| Exercise goal |
Up to and including the line containing "col = scene.collection", please reproduce the lines of the listing below, starting from the top.
▬▬▬▬▬▬▬▬▬▬
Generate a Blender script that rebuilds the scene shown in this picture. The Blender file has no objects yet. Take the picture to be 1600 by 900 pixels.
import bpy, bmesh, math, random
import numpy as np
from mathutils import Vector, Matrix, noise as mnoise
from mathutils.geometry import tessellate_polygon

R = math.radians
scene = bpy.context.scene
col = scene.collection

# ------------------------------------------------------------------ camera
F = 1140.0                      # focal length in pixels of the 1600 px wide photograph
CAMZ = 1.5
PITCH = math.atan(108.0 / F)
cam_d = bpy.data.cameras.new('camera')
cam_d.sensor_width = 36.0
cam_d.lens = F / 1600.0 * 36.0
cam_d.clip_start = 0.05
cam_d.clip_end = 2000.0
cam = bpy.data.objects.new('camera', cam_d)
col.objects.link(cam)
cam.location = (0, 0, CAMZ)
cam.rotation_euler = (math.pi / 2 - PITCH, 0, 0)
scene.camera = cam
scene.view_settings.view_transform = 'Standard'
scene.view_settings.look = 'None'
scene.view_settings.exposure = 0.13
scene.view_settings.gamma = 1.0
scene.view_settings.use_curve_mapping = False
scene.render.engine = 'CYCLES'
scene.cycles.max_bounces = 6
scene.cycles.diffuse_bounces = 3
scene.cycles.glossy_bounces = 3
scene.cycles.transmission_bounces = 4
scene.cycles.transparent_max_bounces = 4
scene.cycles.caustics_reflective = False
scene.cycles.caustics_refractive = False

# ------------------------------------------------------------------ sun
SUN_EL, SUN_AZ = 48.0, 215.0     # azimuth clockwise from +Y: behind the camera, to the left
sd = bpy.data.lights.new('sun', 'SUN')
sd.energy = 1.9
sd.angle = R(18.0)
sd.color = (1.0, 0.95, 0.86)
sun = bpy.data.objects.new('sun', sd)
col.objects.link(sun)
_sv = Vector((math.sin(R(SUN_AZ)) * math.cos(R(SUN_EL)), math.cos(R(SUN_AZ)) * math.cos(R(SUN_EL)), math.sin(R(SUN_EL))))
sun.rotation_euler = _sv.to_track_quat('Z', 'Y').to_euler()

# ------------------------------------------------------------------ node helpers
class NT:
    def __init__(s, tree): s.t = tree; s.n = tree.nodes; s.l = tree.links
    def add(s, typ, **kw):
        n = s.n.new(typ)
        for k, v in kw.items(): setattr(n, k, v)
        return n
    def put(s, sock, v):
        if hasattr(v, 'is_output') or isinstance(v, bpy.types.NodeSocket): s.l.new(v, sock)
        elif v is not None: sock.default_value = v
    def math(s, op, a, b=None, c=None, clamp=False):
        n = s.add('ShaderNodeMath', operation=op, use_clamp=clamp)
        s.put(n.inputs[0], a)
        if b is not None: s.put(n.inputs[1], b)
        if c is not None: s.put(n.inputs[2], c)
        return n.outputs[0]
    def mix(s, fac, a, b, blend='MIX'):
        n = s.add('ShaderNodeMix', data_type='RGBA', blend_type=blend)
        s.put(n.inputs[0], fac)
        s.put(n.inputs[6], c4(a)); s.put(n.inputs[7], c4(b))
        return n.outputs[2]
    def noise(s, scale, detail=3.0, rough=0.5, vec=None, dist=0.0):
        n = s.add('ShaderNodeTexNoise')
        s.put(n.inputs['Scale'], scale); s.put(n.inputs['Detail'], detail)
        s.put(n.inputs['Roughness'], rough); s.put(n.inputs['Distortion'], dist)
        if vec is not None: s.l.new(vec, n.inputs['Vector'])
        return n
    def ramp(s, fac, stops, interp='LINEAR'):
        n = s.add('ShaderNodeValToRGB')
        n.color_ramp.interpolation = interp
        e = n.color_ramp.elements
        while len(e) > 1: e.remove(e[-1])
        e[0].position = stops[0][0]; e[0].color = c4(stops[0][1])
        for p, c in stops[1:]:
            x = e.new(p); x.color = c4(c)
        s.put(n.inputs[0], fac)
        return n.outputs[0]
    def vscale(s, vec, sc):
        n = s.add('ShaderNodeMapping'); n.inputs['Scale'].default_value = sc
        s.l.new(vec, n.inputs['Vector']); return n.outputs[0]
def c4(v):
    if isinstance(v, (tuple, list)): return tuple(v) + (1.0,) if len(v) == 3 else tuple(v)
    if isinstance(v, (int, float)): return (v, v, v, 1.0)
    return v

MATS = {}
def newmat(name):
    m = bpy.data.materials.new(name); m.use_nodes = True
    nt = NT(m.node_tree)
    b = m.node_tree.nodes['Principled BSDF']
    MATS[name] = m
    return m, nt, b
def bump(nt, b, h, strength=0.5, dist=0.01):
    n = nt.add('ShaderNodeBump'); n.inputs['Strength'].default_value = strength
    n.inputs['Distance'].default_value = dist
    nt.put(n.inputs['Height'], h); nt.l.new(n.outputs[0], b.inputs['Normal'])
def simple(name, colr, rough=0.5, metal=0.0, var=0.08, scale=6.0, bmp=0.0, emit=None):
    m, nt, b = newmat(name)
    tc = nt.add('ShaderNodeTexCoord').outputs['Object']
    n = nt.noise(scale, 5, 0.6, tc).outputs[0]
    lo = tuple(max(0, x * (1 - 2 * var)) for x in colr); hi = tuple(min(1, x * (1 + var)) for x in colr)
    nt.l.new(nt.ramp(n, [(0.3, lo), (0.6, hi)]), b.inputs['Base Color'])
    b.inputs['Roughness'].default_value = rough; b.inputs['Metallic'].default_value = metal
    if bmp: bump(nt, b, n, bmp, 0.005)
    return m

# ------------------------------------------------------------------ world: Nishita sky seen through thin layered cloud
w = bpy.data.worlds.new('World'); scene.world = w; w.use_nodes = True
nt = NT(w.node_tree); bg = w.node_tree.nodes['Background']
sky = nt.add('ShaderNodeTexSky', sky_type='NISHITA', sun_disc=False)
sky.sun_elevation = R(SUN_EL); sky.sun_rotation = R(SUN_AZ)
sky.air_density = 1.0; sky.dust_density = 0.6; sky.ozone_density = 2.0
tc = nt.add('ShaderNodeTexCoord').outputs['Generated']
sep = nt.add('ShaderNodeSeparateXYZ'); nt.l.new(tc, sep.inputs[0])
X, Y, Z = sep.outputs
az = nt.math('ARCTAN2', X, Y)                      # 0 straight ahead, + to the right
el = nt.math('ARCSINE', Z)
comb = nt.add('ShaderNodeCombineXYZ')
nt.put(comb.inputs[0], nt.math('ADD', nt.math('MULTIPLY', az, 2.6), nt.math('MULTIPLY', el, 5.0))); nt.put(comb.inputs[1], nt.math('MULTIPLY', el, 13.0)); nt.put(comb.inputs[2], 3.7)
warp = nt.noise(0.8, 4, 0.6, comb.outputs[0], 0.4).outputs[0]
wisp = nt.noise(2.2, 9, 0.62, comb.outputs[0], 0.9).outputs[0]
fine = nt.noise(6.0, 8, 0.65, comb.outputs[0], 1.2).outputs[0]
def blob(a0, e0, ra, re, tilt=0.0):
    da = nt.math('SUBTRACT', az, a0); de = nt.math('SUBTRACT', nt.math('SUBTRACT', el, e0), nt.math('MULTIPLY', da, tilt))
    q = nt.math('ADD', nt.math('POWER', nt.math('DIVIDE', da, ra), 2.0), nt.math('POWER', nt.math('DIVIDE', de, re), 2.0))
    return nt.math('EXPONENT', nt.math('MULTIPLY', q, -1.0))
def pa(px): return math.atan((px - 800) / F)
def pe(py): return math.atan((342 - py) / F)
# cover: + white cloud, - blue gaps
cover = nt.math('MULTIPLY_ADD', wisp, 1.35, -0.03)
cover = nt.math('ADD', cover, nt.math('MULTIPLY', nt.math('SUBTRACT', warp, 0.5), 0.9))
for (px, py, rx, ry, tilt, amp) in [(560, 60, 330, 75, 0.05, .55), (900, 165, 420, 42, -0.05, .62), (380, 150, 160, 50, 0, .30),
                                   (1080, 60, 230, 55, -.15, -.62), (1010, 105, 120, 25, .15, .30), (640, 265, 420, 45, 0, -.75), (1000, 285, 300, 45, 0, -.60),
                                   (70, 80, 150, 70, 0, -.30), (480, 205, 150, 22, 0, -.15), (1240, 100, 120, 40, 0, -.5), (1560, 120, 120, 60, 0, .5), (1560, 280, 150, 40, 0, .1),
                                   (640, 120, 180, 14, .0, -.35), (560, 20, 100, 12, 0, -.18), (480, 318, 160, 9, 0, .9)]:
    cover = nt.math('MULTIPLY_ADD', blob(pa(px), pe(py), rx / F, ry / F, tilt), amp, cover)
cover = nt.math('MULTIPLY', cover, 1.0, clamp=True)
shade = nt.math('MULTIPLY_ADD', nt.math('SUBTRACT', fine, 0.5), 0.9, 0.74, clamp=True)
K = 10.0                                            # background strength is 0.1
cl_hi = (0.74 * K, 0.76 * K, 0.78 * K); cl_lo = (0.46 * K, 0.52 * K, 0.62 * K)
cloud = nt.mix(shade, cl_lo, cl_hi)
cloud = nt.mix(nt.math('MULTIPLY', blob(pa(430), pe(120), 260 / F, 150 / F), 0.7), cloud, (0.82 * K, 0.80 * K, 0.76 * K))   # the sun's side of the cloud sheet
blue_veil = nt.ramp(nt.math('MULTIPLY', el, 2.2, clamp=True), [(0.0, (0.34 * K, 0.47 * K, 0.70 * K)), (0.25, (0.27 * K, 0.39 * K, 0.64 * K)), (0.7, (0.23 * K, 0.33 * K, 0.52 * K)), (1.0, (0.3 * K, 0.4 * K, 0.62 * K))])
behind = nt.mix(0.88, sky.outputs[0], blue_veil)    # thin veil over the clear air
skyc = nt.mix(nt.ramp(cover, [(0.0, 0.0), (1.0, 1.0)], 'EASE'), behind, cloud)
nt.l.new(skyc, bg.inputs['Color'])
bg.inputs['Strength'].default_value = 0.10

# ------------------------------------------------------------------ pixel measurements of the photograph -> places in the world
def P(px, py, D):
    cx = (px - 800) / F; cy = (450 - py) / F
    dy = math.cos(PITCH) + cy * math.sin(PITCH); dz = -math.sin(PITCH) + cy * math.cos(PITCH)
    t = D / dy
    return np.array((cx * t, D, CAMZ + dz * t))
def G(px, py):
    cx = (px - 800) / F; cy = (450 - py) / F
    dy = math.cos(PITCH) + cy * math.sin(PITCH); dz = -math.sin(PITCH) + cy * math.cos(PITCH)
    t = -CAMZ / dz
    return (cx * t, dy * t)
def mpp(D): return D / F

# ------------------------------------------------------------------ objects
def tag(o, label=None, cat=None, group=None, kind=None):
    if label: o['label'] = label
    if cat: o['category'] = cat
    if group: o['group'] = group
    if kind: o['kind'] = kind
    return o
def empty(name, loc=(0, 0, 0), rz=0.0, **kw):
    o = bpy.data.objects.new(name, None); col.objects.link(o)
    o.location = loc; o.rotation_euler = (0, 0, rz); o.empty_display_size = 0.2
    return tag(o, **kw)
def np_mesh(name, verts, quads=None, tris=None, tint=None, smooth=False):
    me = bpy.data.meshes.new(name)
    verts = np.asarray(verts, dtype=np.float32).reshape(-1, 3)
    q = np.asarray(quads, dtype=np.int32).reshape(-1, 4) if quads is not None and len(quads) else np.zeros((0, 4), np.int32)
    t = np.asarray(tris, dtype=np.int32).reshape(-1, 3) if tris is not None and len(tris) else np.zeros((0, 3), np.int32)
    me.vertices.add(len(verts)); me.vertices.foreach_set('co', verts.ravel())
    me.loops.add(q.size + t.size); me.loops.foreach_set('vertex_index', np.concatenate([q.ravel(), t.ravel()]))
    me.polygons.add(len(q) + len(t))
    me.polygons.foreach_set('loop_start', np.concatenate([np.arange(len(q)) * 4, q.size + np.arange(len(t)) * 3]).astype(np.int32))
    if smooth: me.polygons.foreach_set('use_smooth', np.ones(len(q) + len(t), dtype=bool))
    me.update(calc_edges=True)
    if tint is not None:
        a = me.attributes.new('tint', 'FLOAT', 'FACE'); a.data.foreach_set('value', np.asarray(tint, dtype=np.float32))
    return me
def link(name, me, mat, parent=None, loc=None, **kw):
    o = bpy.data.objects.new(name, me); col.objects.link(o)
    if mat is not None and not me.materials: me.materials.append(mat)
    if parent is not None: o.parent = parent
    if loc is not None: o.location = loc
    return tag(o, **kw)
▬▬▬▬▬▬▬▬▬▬
| Exercise result |
Generate a Blender script that rebuilds the scene shown in this picture. The Blender file has no objects yet. Take the picture to be 1600 by 900 pixels.
import bpy, bmesh, math, random
import numpy as np
from mathutils import Vector, Matrix, noise as mnoise
from mathutils.geometry import tessellate_polygon

R = math.radians
scene = bpy.context.scene
col = scene.collection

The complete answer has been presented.